> _Supplied data_
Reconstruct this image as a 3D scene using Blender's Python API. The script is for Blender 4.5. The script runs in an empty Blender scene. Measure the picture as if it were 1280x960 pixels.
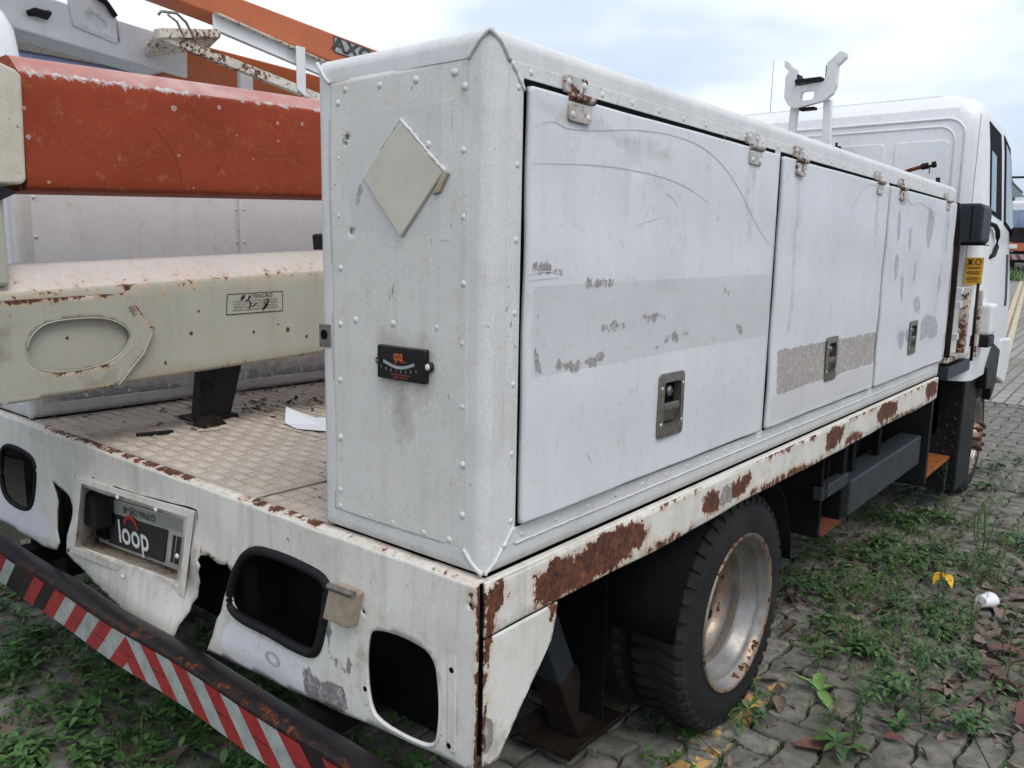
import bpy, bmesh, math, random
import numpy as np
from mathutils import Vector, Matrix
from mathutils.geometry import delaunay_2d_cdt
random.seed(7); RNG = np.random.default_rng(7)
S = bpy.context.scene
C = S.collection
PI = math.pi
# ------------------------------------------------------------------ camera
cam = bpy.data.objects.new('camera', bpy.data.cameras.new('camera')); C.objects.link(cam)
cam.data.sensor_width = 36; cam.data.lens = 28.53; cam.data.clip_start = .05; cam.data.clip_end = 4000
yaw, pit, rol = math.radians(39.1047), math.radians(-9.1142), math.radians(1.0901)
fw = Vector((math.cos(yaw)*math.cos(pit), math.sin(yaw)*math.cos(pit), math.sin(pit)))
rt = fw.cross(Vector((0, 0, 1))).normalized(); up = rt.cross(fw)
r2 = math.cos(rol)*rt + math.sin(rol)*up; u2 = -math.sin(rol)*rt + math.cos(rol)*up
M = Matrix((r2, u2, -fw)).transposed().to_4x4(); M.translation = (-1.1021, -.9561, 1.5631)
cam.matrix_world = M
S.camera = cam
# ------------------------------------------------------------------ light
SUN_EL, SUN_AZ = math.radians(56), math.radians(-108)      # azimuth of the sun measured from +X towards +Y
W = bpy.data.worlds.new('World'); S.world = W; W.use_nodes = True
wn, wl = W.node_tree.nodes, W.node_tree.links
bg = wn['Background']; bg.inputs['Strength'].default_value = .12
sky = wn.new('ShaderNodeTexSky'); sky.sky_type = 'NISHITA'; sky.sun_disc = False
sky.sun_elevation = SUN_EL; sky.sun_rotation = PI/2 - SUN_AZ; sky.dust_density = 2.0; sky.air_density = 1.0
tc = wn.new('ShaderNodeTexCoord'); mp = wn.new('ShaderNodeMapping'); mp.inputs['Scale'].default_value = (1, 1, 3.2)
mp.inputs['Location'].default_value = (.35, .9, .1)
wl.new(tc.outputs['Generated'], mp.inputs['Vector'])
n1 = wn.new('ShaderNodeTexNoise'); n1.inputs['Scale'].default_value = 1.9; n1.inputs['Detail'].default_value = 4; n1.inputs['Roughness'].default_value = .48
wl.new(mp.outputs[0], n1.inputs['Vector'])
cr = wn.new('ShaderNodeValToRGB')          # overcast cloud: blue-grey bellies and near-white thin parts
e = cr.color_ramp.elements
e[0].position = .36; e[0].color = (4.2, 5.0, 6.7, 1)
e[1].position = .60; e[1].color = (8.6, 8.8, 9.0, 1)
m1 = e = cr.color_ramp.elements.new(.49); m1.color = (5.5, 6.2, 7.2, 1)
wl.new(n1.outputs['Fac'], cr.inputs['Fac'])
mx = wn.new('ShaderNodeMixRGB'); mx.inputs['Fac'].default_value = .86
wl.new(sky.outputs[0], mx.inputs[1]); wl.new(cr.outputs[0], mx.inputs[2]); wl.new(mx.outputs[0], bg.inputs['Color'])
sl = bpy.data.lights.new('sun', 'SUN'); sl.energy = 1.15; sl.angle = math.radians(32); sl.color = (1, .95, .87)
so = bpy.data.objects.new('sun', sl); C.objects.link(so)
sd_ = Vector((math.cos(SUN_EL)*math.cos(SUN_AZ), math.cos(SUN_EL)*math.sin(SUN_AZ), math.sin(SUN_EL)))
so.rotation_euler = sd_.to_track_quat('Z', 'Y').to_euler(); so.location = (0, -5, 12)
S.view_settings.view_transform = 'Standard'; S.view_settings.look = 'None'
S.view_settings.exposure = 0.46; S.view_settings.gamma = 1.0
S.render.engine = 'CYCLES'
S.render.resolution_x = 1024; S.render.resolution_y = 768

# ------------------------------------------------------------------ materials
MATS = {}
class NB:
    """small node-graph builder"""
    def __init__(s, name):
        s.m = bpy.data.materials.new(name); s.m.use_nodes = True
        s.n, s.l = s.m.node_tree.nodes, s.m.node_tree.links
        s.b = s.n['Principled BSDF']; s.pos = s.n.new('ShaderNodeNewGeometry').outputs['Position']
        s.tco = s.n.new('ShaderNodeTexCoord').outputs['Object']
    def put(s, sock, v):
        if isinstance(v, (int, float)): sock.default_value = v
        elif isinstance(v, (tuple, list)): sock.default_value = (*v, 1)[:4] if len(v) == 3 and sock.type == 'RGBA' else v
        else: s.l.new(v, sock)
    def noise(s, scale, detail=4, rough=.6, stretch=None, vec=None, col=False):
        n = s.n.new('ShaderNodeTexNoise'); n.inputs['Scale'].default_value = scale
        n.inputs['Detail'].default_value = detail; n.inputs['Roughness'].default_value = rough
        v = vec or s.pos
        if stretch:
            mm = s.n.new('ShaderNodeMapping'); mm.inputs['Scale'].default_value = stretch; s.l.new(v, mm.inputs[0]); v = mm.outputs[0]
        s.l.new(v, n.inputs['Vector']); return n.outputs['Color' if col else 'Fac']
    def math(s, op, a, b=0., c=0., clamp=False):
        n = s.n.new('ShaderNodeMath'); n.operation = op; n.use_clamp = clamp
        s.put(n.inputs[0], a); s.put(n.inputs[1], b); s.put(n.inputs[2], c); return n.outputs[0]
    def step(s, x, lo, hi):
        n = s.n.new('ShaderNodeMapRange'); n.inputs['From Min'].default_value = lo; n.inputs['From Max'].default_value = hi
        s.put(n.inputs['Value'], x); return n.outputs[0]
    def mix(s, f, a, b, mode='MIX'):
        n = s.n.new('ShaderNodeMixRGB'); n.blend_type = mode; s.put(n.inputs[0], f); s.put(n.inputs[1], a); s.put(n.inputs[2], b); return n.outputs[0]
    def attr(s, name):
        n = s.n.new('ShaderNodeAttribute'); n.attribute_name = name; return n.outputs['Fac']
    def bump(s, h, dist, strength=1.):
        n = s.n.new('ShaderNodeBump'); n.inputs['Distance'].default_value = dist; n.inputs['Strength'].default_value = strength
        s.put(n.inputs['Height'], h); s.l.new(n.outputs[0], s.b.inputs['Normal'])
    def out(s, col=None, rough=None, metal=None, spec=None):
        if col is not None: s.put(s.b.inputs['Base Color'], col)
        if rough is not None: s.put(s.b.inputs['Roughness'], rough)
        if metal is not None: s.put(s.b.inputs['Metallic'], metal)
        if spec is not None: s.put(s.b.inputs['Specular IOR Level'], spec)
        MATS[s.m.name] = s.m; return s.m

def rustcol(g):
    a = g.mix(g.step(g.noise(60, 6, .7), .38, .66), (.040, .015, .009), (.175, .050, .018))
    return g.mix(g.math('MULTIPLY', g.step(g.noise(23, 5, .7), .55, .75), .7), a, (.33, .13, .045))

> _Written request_
Your answer should be one number: how many lines of the listing include the word "scene".

> _Written solution_
2